Let’s look at the fabric. Not plastic. Definitely cotton. Thin though, but not thin enough to be cousin to those fancy transparents – christening robes, lace hankerchiefs, mantillas. Rather „thin as in cheap“. No one would want to dry their hands on this kind of apron. Wet hands before drying. And disillusioned wet hands afterwards. I remember towels like these from communist times. No use value at all, even after the starch had been washed away. Wait, I also saw them in my neighbor’s kitchens. On the wall. Towels as decor. Apples and birds flying all over the place.

Slowly, understanding dawns. From those strange animals, – by now, I have unwrapped all and spread them out around me (a room full of aprons!) – from those strange animals, from those disheveled birds emanates a story. (More likely, I am projecting onto the poor things, yet, clearly, a bond has been formed between us.) It is wrong to call them aprons, they answer to another name, old fashioned, but much more astute: „Pinafore“.

Imagine two resolute hands appearing from behind, taking up the pinafore, giving it a firm shake, thus making order of frills and folds and then placing it carefully before the body. The halter goes over the neck; strings are tied round the midriff, a perfect knot and bow centered in the back/in front.
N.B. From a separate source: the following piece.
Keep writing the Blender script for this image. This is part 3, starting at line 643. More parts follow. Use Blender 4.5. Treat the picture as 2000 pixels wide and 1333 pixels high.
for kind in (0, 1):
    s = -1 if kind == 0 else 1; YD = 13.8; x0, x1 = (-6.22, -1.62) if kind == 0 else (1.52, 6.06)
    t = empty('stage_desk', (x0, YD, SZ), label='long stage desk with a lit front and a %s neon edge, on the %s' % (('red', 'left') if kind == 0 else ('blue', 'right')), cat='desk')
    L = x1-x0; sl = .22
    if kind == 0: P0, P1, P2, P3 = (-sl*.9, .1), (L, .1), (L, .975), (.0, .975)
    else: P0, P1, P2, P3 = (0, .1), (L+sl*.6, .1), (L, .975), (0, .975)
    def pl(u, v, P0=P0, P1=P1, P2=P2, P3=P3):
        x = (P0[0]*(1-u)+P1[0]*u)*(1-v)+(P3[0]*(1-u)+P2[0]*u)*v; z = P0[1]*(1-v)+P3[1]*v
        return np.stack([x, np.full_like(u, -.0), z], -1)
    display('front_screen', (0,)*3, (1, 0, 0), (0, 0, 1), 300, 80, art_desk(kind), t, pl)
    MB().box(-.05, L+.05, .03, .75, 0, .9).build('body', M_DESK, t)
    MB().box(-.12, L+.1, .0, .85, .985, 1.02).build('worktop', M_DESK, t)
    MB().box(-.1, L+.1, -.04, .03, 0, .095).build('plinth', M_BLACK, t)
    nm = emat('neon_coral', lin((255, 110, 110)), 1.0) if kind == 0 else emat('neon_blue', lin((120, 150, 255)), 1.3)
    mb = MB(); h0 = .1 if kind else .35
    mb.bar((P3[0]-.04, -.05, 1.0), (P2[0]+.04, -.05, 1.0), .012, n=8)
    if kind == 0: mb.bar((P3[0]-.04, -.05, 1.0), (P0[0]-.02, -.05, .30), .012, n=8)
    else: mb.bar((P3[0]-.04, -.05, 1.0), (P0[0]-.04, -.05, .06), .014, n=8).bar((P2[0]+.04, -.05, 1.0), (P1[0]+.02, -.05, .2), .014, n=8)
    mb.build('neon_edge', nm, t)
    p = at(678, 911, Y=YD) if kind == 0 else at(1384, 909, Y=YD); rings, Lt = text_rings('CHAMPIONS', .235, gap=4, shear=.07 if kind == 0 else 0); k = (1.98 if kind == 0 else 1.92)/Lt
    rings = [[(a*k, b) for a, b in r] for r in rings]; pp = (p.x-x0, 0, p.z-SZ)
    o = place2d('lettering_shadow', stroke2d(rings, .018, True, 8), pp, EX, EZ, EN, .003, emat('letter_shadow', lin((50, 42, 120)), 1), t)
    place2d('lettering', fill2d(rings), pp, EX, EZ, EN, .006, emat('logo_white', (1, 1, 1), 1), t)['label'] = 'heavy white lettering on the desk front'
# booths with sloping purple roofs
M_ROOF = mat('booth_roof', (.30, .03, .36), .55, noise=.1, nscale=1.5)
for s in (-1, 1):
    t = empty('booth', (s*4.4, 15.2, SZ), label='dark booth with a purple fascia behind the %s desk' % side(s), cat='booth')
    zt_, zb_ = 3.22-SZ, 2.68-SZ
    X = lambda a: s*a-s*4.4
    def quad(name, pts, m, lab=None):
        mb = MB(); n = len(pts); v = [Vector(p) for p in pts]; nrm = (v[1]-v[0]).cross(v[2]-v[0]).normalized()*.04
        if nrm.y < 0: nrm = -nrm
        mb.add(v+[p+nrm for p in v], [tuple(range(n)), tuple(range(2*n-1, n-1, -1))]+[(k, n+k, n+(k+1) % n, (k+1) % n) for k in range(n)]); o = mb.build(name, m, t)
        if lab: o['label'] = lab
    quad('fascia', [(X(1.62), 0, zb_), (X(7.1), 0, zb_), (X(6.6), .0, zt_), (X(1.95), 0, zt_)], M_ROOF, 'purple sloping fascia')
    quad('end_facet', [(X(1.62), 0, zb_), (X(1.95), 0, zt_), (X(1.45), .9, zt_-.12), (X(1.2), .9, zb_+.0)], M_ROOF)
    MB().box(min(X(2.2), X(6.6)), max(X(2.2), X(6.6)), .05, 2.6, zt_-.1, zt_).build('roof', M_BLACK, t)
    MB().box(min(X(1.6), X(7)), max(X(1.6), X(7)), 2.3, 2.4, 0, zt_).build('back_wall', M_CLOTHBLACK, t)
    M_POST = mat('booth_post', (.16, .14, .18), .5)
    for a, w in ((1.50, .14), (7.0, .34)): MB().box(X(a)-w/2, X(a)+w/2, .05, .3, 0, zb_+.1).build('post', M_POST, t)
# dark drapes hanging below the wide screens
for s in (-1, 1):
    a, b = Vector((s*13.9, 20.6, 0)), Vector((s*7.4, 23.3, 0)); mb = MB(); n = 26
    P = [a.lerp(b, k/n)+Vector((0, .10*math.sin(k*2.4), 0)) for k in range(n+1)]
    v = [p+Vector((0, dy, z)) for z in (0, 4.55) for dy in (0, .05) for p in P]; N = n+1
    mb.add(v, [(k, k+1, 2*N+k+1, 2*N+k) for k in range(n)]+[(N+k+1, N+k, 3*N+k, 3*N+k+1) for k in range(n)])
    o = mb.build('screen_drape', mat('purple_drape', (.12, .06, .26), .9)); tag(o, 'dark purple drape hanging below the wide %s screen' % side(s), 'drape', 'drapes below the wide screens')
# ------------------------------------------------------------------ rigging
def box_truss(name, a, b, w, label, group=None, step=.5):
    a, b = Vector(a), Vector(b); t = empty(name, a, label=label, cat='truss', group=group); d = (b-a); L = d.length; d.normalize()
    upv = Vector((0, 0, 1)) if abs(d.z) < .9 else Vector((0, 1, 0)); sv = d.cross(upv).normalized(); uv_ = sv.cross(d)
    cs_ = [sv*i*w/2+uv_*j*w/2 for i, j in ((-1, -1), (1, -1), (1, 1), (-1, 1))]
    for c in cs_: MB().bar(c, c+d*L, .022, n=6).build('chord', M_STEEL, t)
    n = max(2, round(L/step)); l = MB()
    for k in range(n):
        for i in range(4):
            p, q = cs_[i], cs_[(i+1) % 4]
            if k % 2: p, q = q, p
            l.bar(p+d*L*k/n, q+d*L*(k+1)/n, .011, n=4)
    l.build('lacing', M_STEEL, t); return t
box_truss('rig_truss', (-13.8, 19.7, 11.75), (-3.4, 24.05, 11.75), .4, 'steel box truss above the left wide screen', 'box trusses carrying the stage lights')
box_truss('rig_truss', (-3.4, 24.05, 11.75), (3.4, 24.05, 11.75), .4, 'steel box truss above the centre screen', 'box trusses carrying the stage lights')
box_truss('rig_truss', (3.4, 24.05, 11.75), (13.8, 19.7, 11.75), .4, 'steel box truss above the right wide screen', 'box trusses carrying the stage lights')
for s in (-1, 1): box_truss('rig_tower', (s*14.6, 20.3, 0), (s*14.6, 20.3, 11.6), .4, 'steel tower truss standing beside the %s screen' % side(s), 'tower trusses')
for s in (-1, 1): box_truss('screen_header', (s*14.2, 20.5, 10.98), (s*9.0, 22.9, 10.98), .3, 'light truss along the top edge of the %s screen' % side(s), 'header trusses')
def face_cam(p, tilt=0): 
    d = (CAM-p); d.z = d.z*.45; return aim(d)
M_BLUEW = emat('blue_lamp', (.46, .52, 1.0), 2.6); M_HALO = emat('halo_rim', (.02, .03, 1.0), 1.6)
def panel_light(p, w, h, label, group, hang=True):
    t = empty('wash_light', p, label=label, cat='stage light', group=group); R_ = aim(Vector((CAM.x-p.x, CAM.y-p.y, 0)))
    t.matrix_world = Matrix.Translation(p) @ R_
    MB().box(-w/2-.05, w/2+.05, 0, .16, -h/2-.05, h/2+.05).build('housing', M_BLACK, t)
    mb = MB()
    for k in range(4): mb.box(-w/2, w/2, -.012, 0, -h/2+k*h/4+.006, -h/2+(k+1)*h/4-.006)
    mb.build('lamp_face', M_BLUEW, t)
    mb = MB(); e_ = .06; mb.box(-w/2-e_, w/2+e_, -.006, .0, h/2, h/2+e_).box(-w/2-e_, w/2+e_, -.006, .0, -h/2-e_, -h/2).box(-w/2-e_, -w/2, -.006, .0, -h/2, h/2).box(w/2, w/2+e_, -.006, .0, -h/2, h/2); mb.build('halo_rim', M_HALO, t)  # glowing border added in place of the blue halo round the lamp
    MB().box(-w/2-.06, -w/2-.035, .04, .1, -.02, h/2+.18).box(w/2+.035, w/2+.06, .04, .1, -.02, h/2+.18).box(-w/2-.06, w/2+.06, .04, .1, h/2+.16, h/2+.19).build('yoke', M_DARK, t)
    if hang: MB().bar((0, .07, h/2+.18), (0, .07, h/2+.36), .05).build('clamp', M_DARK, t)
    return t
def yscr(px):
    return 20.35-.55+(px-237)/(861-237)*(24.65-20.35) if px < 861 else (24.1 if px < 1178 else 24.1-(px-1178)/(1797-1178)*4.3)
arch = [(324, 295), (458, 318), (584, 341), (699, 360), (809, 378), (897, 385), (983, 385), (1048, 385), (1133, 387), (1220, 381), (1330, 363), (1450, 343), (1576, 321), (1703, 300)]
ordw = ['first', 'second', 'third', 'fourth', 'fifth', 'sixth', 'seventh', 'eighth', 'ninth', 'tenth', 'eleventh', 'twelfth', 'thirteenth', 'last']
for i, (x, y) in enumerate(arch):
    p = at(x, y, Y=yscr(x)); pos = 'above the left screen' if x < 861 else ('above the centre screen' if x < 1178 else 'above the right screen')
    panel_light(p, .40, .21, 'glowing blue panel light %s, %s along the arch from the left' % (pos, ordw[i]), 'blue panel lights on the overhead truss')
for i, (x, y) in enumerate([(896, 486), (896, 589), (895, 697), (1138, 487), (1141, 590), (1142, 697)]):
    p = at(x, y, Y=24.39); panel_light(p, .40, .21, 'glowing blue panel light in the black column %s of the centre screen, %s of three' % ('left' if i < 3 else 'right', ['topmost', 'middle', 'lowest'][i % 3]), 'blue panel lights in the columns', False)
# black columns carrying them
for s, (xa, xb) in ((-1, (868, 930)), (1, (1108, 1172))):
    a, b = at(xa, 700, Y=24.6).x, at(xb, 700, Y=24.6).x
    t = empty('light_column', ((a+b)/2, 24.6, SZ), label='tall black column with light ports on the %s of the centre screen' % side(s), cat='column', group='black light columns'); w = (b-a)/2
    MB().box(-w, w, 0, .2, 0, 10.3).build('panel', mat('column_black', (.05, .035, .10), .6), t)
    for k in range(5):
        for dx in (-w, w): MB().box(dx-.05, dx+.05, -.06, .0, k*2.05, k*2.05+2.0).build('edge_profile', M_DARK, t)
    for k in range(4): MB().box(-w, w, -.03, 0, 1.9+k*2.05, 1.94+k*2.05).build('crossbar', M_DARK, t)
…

Before coming to rest, both hands (still red from prior scrubbing) give the pinafore a last stroke, straightening all residue of willfulness from it, there, finished. Her story is another one. As a girl, she wore two. One was part of every day. It was supposed to protect a dress from dirt. After all someone must clear men’s dirty dishes from the table. Sauce sloshes over, seeping into cotton. Wet hands (or dirty ones) do indeed get dried (or cleaned) repeatedly. Maybe a nose is sneakily blown on a corner of the thing. And then comes Sunday. The dress is changed. Another one is taken out of the closet. A nicer one. Not that it is more comfortable; to tell the truth, it scratches at the neck, but so pretty, oh so pretty…! And a new apron is pinned on as well.

Alas, even on the holiday, dishes need to be cleared away. And washed. Chores done, a girl might want to go out to play with the other kids. It is obvious, that this girl cannot be trusted to keep her pretty apron fine. The one only worn on Sundays, along with the scratchy dress. What do do, what to do? Her elders know to make things right, how to crush a spirit well. It is decreed that on Sundays, she wear two aprons, the dirty one on top of the virgin, protecting it (and the dress, and the body under it) from evil.
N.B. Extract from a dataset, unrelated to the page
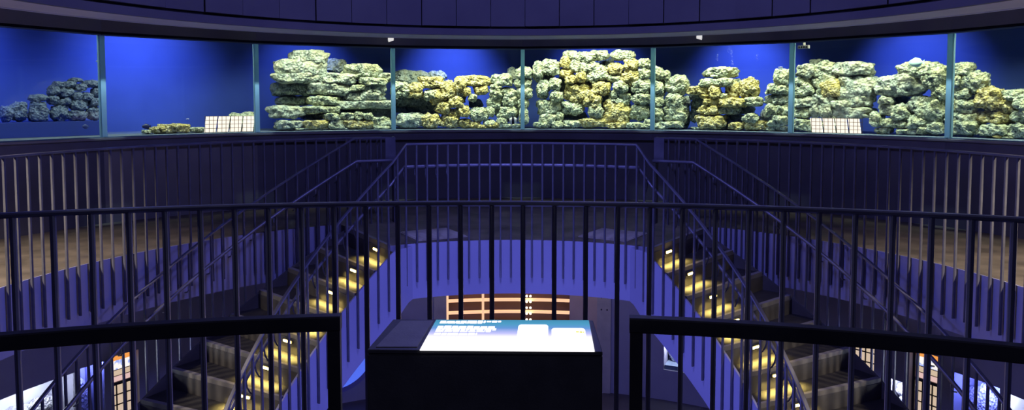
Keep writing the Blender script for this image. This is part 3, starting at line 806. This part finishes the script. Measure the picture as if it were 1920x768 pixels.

The girl has grown into a woman. She does not do protective gear. She cooks as she lives. Pleasure is at most an arm’s length away. (Do not kid yourself though: These things are never just there. She has worked hard to get here.) She relishes her silken pants. Fully aware of the stains that might be.
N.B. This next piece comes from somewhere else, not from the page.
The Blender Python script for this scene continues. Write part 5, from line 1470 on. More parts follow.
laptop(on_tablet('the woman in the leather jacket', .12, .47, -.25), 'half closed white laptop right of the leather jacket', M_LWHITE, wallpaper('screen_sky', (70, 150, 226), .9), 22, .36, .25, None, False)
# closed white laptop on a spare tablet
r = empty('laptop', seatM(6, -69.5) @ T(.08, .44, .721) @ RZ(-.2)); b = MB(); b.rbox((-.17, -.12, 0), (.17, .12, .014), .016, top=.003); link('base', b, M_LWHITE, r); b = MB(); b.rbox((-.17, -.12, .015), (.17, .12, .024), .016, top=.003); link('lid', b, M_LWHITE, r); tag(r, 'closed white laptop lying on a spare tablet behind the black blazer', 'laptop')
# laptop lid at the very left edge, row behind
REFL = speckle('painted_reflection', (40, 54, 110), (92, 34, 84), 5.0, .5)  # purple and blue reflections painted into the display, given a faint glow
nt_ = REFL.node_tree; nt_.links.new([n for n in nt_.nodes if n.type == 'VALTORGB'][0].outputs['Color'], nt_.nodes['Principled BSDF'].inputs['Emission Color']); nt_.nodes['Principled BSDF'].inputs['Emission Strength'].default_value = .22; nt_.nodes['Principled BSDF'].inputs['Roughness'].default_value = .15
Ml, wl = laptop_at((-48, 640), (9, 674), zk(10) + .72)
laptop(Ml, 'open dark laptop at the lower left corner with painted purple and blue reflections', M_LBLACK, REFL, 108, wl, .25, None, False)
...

I imagine the women to those pinafores. In my fantasy, they garb themselves with self-respecting womanhood. Their garments do more than embellish their bodies. Their bodies do more than embellish their garments. As the knots are tied and the folds stroked flat, their bodies become round and real to themselves. Is it truly the fabric that is caressed, not the thigh hidden under it? She, I know, neither caresses out of desire nor out of pity. She loves the thought that the women feel beautiful in their pinafores. And she likes that the pinafores are pretty, despite their lack in refinement. In fact, the multitude of their lacks (lack in practicality, lack in aesthetic finesse, and now, lack in intended usership) secretly delights her. They are autonomous things. For now.